The Tech-Sounding Math-Free Degree!

Surely the solution to all our problems! Maths is completely broken at 2nd level, we are not in a position to fix it, so go with the flow and extract all math content from our 3rd and 4th level courses!

This would result in more students eager to do such a course (its easy!), no problems with retention (no-one fails!), and lots of graduates who will get jobs with companies starved of technical know-how. And while we are at it if its an ICT course take out the programming and software development skills as well, as they are hard to teach and hard to learn. 

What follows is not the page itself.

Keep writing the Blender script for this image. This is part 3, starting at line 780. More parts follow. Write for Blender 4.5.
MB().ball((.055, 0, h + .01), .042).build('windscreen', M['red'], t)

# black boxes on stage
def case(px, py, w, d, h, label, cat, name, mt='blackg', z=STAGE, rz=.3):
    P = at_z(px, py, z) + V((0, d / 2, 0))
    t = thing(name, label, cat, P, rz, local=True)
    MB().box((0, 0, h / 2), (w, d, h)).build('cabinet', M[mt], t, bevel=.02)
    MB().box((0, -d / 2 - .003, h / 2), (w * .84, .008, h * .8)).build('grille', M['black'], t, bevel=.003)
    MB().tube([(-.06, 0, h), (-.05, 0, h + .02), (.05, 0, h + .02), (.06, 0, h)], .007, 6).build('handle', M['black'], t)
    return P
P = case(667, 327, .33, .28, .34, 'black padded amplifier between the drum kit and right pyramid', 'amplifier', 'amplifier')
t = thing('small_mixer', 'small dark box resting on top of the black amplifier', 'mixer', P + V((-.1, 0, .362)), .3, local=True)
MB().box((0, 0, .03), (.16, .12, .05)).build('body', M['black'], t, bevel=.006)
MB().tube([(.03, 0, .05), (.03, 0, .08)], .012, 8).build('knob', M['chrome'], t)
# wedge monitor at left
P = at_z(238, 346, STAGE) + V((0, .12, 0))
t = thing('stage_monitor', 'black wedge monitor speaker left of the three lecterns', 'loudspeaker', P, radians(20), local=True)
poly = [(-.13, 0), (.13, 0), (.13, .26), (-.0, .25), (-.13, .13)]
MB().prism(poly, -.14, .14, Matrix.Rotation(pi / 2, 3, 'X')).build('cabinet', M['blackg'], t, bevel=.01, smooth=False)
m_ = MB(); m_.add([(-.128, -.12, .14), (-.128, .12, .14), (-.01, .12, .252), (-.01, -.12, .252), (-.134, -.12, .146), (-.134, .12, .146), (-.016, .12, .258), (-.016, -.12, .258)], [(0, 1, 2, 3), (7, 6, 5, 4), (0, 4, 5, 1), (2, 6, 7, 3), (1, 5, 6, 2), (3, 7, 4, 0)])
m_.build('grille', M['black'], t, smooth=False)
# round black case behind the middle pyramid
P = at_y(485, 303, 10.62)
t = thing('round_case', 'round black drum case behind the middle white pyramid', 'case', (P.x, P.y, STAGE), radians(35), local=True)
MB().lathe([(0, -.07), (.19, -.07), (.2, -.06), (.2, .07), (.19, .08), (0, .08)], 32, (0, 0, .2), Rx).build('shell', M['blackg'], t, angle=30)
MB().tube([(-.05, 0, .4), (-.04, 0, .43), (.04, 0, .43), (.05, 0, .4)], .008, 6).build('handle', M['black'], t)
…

All of our quality monitors would be quite happy with this, in fact such a course would pass completely under the quality radar. The statistics on completion rates etc. would look great, and no-one would complain. Certainly not the graduates who would think they were the bees knees and expect to quickly get to well-paid top management positions where their lack of technical skills would not be an issue.

(Occasionally I do get such a graduate coming to me with top honours in such a degree and enquiring about doing a Ph.D. It is difficult to explain to them that they have been sold a pup in terms of their 3rd level education, and that there is no way in the world that they would be able for a computing Ph.D.)

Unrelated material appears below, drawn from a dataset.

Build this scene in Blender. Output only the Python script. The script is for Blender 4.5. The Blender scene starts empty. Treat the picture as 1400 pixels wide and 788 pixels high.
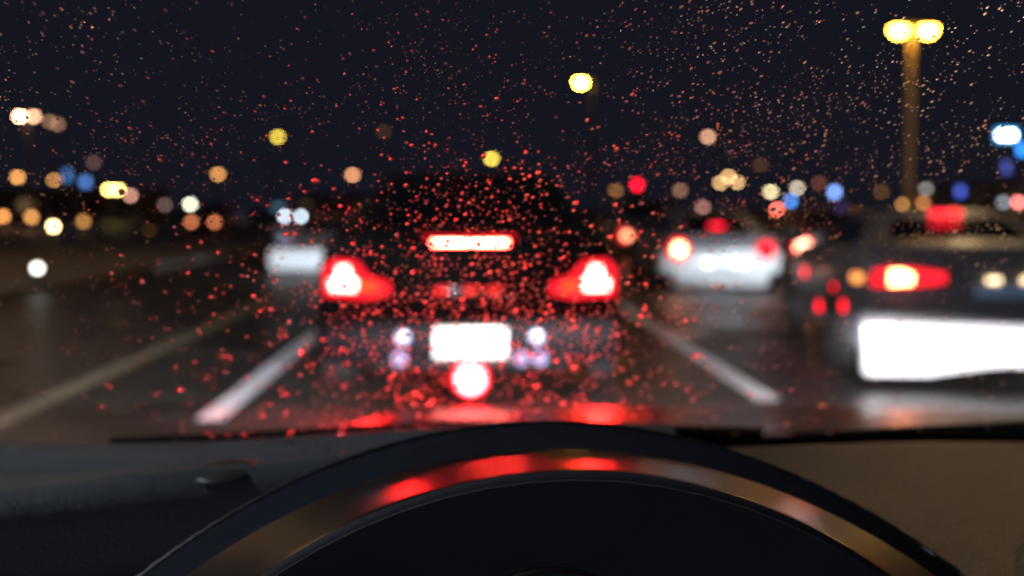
import bpy, bmesh, math, random
from mathutils import Vector, Matrix
random.seed(11)
R = math.radians
sc = bpy.context.scene
COL = sc.collection

# ------------------------------------------------------------------ camera
EYE = Vector((0.0, 0.0, 1.15))
FPX = 1500.0                                   # focal length in photograph pixels (1400 wide)
cd = bpy.data.cameras.new('camera')
cam = bpy.data.objects.new('camera', cd)
COL.objects.link(cam)
cam.location = EYE
cam.rotation_euler = (R(90 - 4.08), 0, R(-2.18))
cd.sensor_width = 36.0
cd.lens = 36.0 * FPX / 1400.0
cd.clip_start = 0.02
cd.clip_end = 2500
cd.dof.use_dof = True
cd.dof.focus_distance = 0.525
cd.dof.aperture_fstop = cd.lens / 7.6          # 7.6 mm wide opening
sc.camera = cam

# ------------------------------------------------------------------ night sky
W = bpy.data.worlds.new('World')
sc.world = W
W.use_nodes = True
bg = W.node_tree.nodes['Background']
bg.inputs[0].default_value = (0.0074, 0.0080, 0.0138, 1)
bg.inputs[1].default_value = 1.0
sc.view_settings.view_transform = 'Standard'
sc.view_settings.look = 'None'
sc.view_settings.exposure = 0
sc.view_settings.gamma = 1
cy = sc.cycles
cy.sample_clamp_indirect = 0
cy.sample_clamp_direct = 0
cy.max_bounces = 10
cy.transmission_bounces = 8
cy.transparent_max_bounces = 24
cy.glossy_bounces = 4
cy.diffuse_bounces = 2
cy.caustics_refractive = False
cy.caustics_reflective = False
cy.use_denoising = True
try:
    cy.denoiser = 'OPENIMAGEDENOISE'
    cy.denoising_prefilter = 'ACCURATE'
except Exception:
    pass

CAMROT = cam.rotation_euler.to_matrix()
def at(px, py, Y):
    """the point at forward distance Y that the photograph shows at pixel (px, py)"""
    d = CAMROT @ Vector(((px - 700) / FPX, (394 - py) / FPX, -1.0))
    return EYE + d * (Y / d.y)

# ------------------------------------------------------------------ materials
MATS = {}
def mat(name, color, rough=0.5, metal=0.0, spec=0.5, coat=0.0, var=0.15, scale=8.0, bump=0.0, bscale=200.0, voronoi=False, rvar=0.0, bdist=0.001, mottle=0.0):
    if name in MATS: return MATS[name]
    m = bpy.data.materials.new(name); m.use_nodes = True
    nt = m.node_tree; N = nt.nodes; b = N['Principled BSDF']
    b.inputs['Roughness'].default_value = rough
    b.inputs['Metallic'].default_value = metal
    b.inputs['Specular IOR Level'].default_value = spec
    b.inputs['Coat Weight'].default_value = coat
    b.inputs['Coat Roughness'].default_value = 0.06
    tc = N.new('ShaderNodeTexCoord')
    no = N.new('ShaderNodeTexNoise'); no.inputs['Scale'].default_value = scale; no.inputs['Detail'].default_value = 6
    nt.links.new(tc.outputs['Object'], no.inputs['Vector'])
    rp = N.new('ShaderNodeValToRGB')
    rp.color_ramp.elements[0].position = 0.3; rp.color_ramp.elements[1].position = 0.7
    rp.color_ramp.elements[0].color = tuple(c * (1 - var) for c in color) + (1,)
    rp.color_ramp.elements[1].color = tuple(min(1, c * (1 + var)) for c in color) + (1,)
    nt.links.new(no.outputs['Fac'], rp.inputs['Fac'])
    nt.links.new(rp.outputs['Color'], b.inputs['Base Color'])
    if rvar:
        mr = N.new('ShaderNodeMapRange')
        mr.inputs['From Min'].default_value = 0.35; mr.inputs['From Max'].default_value = 0.65
        mr.inputs['To Min'].default_value = max(0.02, rough - rvar); mr.inputs['To Max'].default_value = min(1, rough + rvar)
        nt.links.new(no.outputs['Fac'], mr.inputs['Value']); nt.links.new(mr.outputs['Result'], b.inputs['Roughness'])
    if bump:
        if voronoi:
            t = N.new('ShaderNodeTexVoronoi'); out = t.outputs['Distance']
        else:
            t = N.new('ShaderNodeTexNoise'); t.inputs['Detail'].default_value = 4; out = t.outputs['Fac']
        t.inputs['Scale'].default_value = bscale
        nt.links.new(tc.outputs['Object'], t.inputs['Vector'])
        bp = N.new('ShaderNodeBump'); bp.inputs['Strength'].default_value = bump; bp.inputs['Distance'].default_value = bdist
        nt.links.new(out, bp.inputs['Height']); nt.links.new(bp.outputs['Normal'], b.inputs['Normal'])
    MATS[name] = m
    return m

def glow(name, color, strength):
    if name in MATS: return MATS[name]
    m = bpy.data.materials.new(name); m.use_nodes = True
    nt = m.node_tree; N = nt.nodes
    N.remove(N['Principled BSDF'])
    e = N.new('ShaderNodeEmission'); e.inputs[0].default_value = tuple(color) + (1,); e.inputs[1].default_value = strength
    nt.links.new(e.outputs[0], N['Material Output'].inputs[0])
    MATS[name] = m
    return m

def clear_glass():
    m = bpy.data.materials.new('windscreen_glass'); m.use_nodes = True
    nt = m.node_tree; N = nt.nodes; N.remove(N['Principled BSDF'])
    t = N.new('ShaderNodeBsdfTransparent'); t.inputs[0].default_value = (0.97, 0.975, 0.97, 1)
    nt.links.new(t.outputs[0], N['Material Output'].inputs[0])
    return m

def water(name, rough):
    m = bpy.data.materials.new(name); m.use_nodes = True
    nt = m.node_tree; N = nt.nodes; N.remove(N['Principled BSDF'])
    g = N.new('ShaderNodeBsdfGlass'); g.inputs['IOR'].default_value = 1.333; g.inputs['Roughness'].default_value = rough
    nt.links.new(g.outputs[0], N['Material Output'].inputs[0])
    return m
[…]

And of course the problem wouldn't be solved, just pushed up the food chain. It’s the aghast employer who learns to their horror that the honours science graduate can’t do long division. 

Meanwhile big multi-nationals, while going along with the myth of our world class education system, grumble amongst themselves, quietly import people from abroad to do the hard technical stuff, and plan their departure from our shores.

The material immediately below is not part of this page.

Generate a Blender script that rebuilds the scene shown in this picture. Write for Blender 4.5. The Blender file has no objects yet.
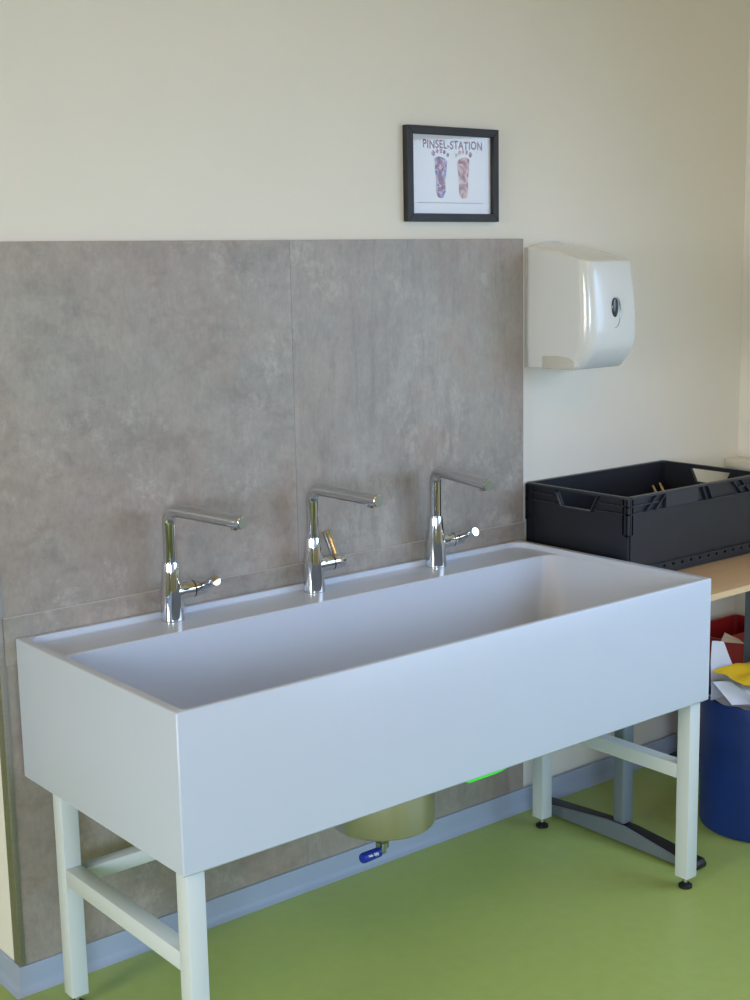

To avoid such dumbing down (for that is what it is) we urgently need to fix math at 2nd level. Here is where “Project Maths” comes in, which seems to have gone from being a blatant political fig-leaf (politicians must of course be seen to be “doing something”), to being the fount of all our hopes. Frankly the jury is out on Project Math. I have heard good and bad reports. Let us hope it lives up to its billing, as there is a lot riding on it.

Meanwhile in DCU we will continue to insist that graduates emerging from our computing degree courses will have strong technical skills. This is why employers consistently indicate a preference for our graduates. If this means taking the occasional hit from an ill-informed media about poor retention rates, then so be it.